Da lunedì abbiamo iniziato a leggere il Libro della Sapienza come prima lettura della Messa, e continueremo fino a sabato. È quindi una buona occasione per noi, che amiamo la Bibbia, di prenderla in mano e leggerla per intero, non solo nei brani scelti che la liturgia ci propone. Dalla settimana prossima poi cominceremo con il Libro dei Maccabei, quindi sempre nuove sorprese e spunti di riflessione.
Oggi voglio soffermarmi su tre inviti, tre esortazioni che questo libro ci rivolge. Anche se il testo parla ai re, ai governanti, a coloro che hanno potere e responsabilità, in realtà riguarda anche ciascuno di noi. Perché, in fondo, ognuno ha una qualche forma di responsabilità: in famiglia, nel lavoro, negli affetti, nelle relazioni. Tutti abbiamo un piccolo “potere” — ma nel senso buono, quello dell’amore e della cura.
Bramare la Parola di Dio
La prima esortazione che il Libro della Sapienza ci rivolge è questa: “Bramate le mie parole.”
È un invito forte, profondo. Chi ha una responsabilità ha bisogno di aiuto, ma non deve cercarlo nel denaro, nel potere, nella sicurezza o nell’autonomia. Queste cose alla fine ci lasciano solo con un pugno di mosche.
Il testo ci invita invece a desiderare la Parola di Dio, ad averne fame e sete, a bramarla. È un verbo bellissimo: bramare vuol dire desiderare con intensità, avere bisogno vitale di qualcosa. Desiderare le parole di Dio significa aprirsi alla sua luce, permettere che illumini il nostro cuore e ci insegni a vedere ogni situazione con i suoi occhi.
Questo desiderio diventa allora un aiuto concreto nelle nostre scelte, nel discernimento, nei passi che siamo chiamati a compiere ogni giorno. Il desiderio di Dio è la prima forma di sapienza.
Custodire le cose sante
La seconda esortazione è altrettanto preziosa: “Chi custodisce santamente le cose sante sarà riconosciuto santo.”
Questa parola “custodire” è fondamentale. Chi ha responsabilità sa di avere tra le mani qualcosa di prezioso, e la Scrittura ci ricorda che ciò che è prezioso è anche santo.
Ogni persona affidata a noi, ogni relazione, ogni affetto è santo, perché appartiene a Dio prima ancora che a noi. Nostro figlio, i nostri genitori, le persone che amiamo… tutto è di Dio. E proprio per questo va custodito con delicatezza, rispetto e amore.
Custodire significa proteggere, non rovinare, non sciupare, trattare bene, nutrire. Se impariamo a custodire santamente le cose sante, anche noi saremo riconosciuti come santi. È un cerchio che ci coinvolge e ci trasforma, un cammino di santità che passa attraverso la cura del quotidiano.

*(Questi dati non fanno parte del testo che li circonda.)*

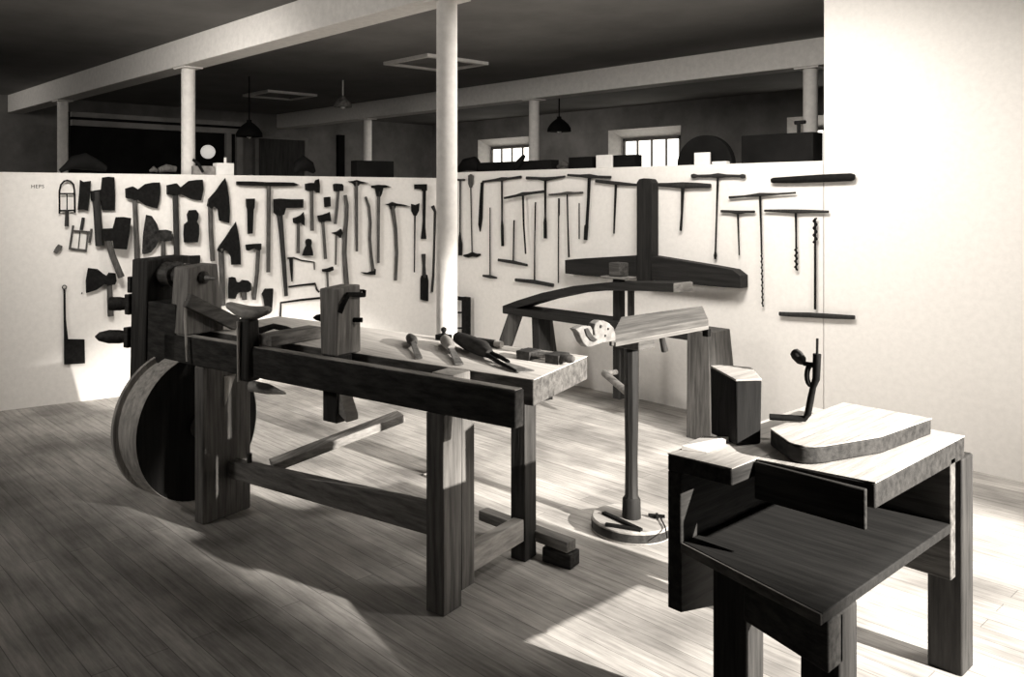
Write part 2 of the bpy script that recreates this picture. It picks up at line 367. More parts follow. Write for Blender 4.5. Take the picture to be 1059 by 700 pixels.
tool('L', 'double_lobed_axe_head', 'short-handled black axe head hanging just above the tool rest', 'axe head', [
    ('axe_head', IRON, [poly((236.5, 287), (240, 286.2), (243.5, 287), (244.5, 291.5), (248, 292), (251, 289.5), (256, 290), (259, 293), (259, 300), (255.5, 302), (248, 301.5), (245, 304), (243.5, 309), (236, 308.5), (235.8, 297), th=[.006, .006, .006, .02, .035, .045, .045, .045, .045, .045, .035, .02, .008, .006, .006])]),
    ('handle', HANDLE, [rod((252.5, 299, 5.6), (252.8, 310, 5.4))])])
tool('L', 'small_mallet_head', 'small black angular head hung right of the tool rest bar', 'axe head', [
    ('head', IRON, [poly((274.5, 298.5), (282, 298.3), (281.3, 312), (280.5, 322), (275, 322), (273, 309), (271.3, 304), th=.035)])])
tool('L', 'long_poll_adze', 'long-headed black adze with heavy dark curved handle', 'adze', [
    ('axe_head', IRON, [poly((283.5, 206), (290, 205.3), (300, 206), (313.7, 206), (313.7, 214.8), (303, 215), (295, 215), (293, 222), (288, 223.5), (283.8, 220), th=[.045, .045, .03, .012, .012, .03, .04, .045, .045, .045])]),
    ('handle', HANDLED, [rod((288.5, 215, 7), (291, 240, 5.4), (293.8, 275, 4.8), (296, 306, 4))])])
tool('L', 'short_hatchet', 'black hatchet with lobed blade and short grey handle, just right of the T-shaped pick', 'hatchet', [
    ('axe_head', IRON, [poly((316.3, 190), (321, 189), (325.5, 189.5), (326.5, 186), (330, 185), (331, 192), (330.7, 199.6), (327, 199), (325, 196.5), (320, 197.5), (316.6, 196.5), th=[.045, .045, .04, .02, .008, .006, .008, .02, .035, .045, .045])]),
    ('handle', HANDLE, [rod((322.2, 194, 4), (322.5, 215, 3.8), (322.8, 238.6, 4.2))])])
tool('L', 'square_hammer', 'square-headed hammer with short tapering handle at top of partition', 'hammer', [
    ('hammer_head', IRON, [poly((345.5, 190.6), (347, 189.7), (353, 190.3), (354.3, 192), (354, 197.5), (346, 197.6), th=.045)]),
    ('handle', HANDLE, [rod((350, 195, 3.2), (348.6, 214, 3.4), (346.7, 231.7, 3.4))])])
tool('L', 'iron_square_block', 'tiny black square iron piece between hatchet and square-headed hammer', 'block', [
    ('block', IRON, [poly((335.3, 204), (341, 203.4), (341.5, 213.5), (336, 214.2), th=.03)])])
tool('L', 'small_flared_hatchet', 'small hatchet with pointed flare beside the long-headed adze handle', 'hatchet', [
    ('axe_head', IRON, [poly((303.5, 225.7), (307.7, 224.3), (311, 222.5), (314, 219), (315.2, 226), (315, 233.5), (311, 230.4), (307, 231), (304, 230.4), th=[.04, .04, .02, .007, .006, .007, .02, .04, .04])]),
    ('handle', HANDLE, [rod((308.6, 228, 3.4), (308.3, 261.8, 3.8))])])
tool('L', 'carpenter_hatchet', 'hatchet with flared blade and long handle, left of the small pointed hammer', 'hatchet', [
    ('axe_head', IRON, [poly((329, 223), (334, 222), (338, 220.5), (341, 219), (342.8, 229), (337, 228.4), (333, 229.5), (330, 229), th=[.04, .04, .02, .007, .007, .02, .04, .04])]),
    ('handle', HANDLE, [rod((333.6, 226, 3.6), (335, 245, 3.4), (336.6, 267.8, 3.6))])])
tool('L', 'bell_shaped_wedge', 'small black bell-shaped iron below the short hatchet', 'wedge', [
    ('wedge', IRON, [poly((317, 247.6), (319.2, 246.8), (321.4, 247.6), (322, 250.5), (321.3, 254), (323, 260), (323.5, 264.3), (313, 264.4), (314.5, 259), (317, 254), (316.3, 250.5), th=.03)])])
tool('L', 'pointed_hammer', 'tiny pointed hammer with hair-thin handle beside a long curved handle', 'hammer', [
    ('hammer_head', IRON, [poly((343, 240.7), (348, 239.6), (350.5, 238), (352.3, 236.5), (354.2, 240.8), (352, 246), (349, 243.5), th=.022)]),
    ('handle', HANDLE, [rod((347.8, 242, 2.2), (347.2, 273.8, 1.9))])], .02)
tool('L', 'curved_axe_handle', 'long loose S-curved grey handle without a head, behind the lathe tailstock', 'handle', [
    ('handle', HANDLE, [rod((357, 201.7, 3.6), (358.5, 212, 4.6), (358.4, 224, 4.6), (357, 240, 4.8), (356.2, 262, 5), (357.3, 280, 5.6), (358.6, 296, 5.4))])])
tool('L', 'slim_pick', 'slim pick with thin curved points and straight handle, first of three in a row', 'pick', [
    ('pick_head', IRON, [poly((360, 187.4), (365.5, 187), (368.6, 186), (372, 187.2), (381.5, 189.4), (372, 190.2), (369.8, 192.5), (367, 192.5), (365.5, 190), th=.022)]),
    ('handle', HANDLE, [rod((368.3, 188, 4), (368.6, 215, 3.6), (369, 260, 3))])])
tool('L', 'scythe_hook', 'long curved hook handle with pointed blade turned left at its foot', 'hook', [
    ('handle', HANDLE, [rod((378, 203.5, 2.8), (381.5, 214, 3.4), (383, 230, 3.4), (382.4, 247, 3.4), (384, 266, 3.6), (385.8, 280, 4))]),
    ('blade', IRON, [poly((373, 281.3), (380, 281.8), (384, 280.5), (386.5, 277.3), (388.4, 278.5), (388, 284.2), (383, 284), (377, 283.3), th=.02)])])
tool('L', 'socket_pick', 'pick with broad tapering socket and slightly drooping points, second of three in a row', 'pick', [
    ('pick_head', IRON, [poly((384.4, 192), (391, 191), (398, 191.4), (404.5, 193.4), (396, 194.3), (394.6, 200), (393, 203.5), (390, 203.5), (388.4, 195), (384.6, 194.2), th=.026)]),
    ('handle', HANDLE, [rod((391.5, 198, 4), (391.3, 230, 3.4), (391.3, 272, 3))])])
tool('L', 'curved_adze_pick', 'pick with long bowed handle and drooping thin point, last of three in a row', 'pick', [
    ('pick_head', IRON, [poly((398.6, 211), (402, 210.6), (405.5, 208.8), (409, 210.2), (417, 211.4), (424.6, 213.8), (416, 213), (408.8, 213), (407.5, 217), (404, 216.5), (402.5, 212.6), th=.026)]),
    ('handle', HANDLE, [rod((405.6, 213, 5), (409, 236, 4), (410.2, 262, 4), (409, 290, 3.6))])])
tool('L', 'spade_bit', 'thin iron rod with small spade-shaped head hung left of the white post', 'auger', [
    ('blade', IRON, [poly((425.4, 210.8), (429.5, 212), (433.6, 210.2), (433, 218), (430.5, 223), (428, 223), (425.6, 218), th=.015)]),
    ('rod', IRON, [rod((429.2, 221, 1.8), (428.6, 281.5, 1.4))])], .02)
tool('L', 'right_angle_iron', 'black tool with right-angled head and swelling foot, left of the white post', 'tool', [
    ('head', IRON, [poly((429, 190.6), (440.8, 190.4), (441, 197), (437, 197.4), (436.6, 195.6), (429.2, 195.6), th=.03)]),
    ('shaft', IRON, [rod((439, 192, 4), (438.6, 228, 3.2), (438.3, 236, 4), (438.2, 247, 6.4))])])
tool('L', 'broad_chisel', 'black socket chisel hanging low on the partition left of the white post', 'chisel', [
    ('blade', IRON, [poly((436.2, 285), (441.5, 284), (442.8, 290), (442.6, 311.5), (435.2, 310), (435.4, 288), th=.02)]),
    ('handle', HANDLED, [rod((438, 262.6, 5), (438.5, 275, 3.4), (438.8, 287, 5))])])
tool('L', 'slender_long_handle', 'slender long dark handle partly hidden by the white post', 'handle', [
    ('handle', HANDLED, [rod((447.4, 213, 4.2), (450, 219, 3), (449.4, 245, 2.6), (448.2, 285, 2.8), (446.8, 302, 2.8))])], .02)
tool('L', 'bow_iron_bracket', 'thin hooked iron with tapering spike, right of the adze handle', 'iron', [
    ('iron', IRON, [rod((297.5, 267, 1.8), (304, 266.6, 1.8), (312, 269.3, 1.5), (320, 270.4, 1.4), (325, 271, 1.4), (325.2, 279, 1.2)), rod((301, 267, 4), (301.6, 280, 3), (302, 291, 1.4))])], .015)
tool('L', 'bent_iron_rod', 'short bent iron rod ending behind the tailstock, upper of two', 'iron', [
    ('iron', IRON, [rod((298.5, 296.6, 2), (310, 295, 2), (326, 293.3, 2.4), (327.5, 299, 2), (330, 302, 2))])], .015)
tool('L', 'long_bent_iron_rod', 'longer angled iron rod bent down at its left end, lower of two', 'iron', [
    ('iron', IRON, [rod((290, 328, 2), (290.6, 313, 2.2), (312, 310, 2.4), (332, 308, 2.4))])], .015)
tool('L', 'cross_peen_hammer', 'small cross-headed hammer just above the tailstock top', 'hammer', [
    ('hammer_head', IRON, [poly((333.5, 278.5), (339, 277.5), (344, 275.6), (344.6, 279.2), (340, 281), (334, 281), th=.03)]),
    ('handle', HANDLE, [rod((338.2, 279, 2.6), (339.3, 300, 2.2))])])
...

Essere istruiti dal desiderio e dalla custodia
La terza e ultima esortazione nasce dalle prime due: è proprio il desiderio di Dio e la custodia dei suoi doni che ci istruiscono, ci formano, ci fanno crescere come discepoli.
Il discepolo è colui che si lascia istruire. E la nostra vita di fede, infatti, è un continuo imparare. Non si tratta solo di studiare il Vangelo o il catechismo — anche se sono fondamentali — ma di lasciarsi plasmare giorno dopo giorno, nelle scelte concrete, dal desiderio di Dio e dalla custodia delle cose sante che Egli ci affida.
In questo modo la sapienza divina entra nella nostra vita, la trasforma, la illumina, e ci insegna a vivere con amore, responsabilità e discernimento.
Preghiera finale
Ringraziamo allora il Signore per questo dono.
Gli chiediamo che accenda in noi il desiderio di Lui, la sete della sua Sapienza, la luce della sua Parola.
E preghiamo perché, custodendo santamente le sue cose sante, possiamo anche noi essere riconosciuti santi, figli che si lasciano istruire dall’amore del Padre e che partecipano alla sua stessa sapienza.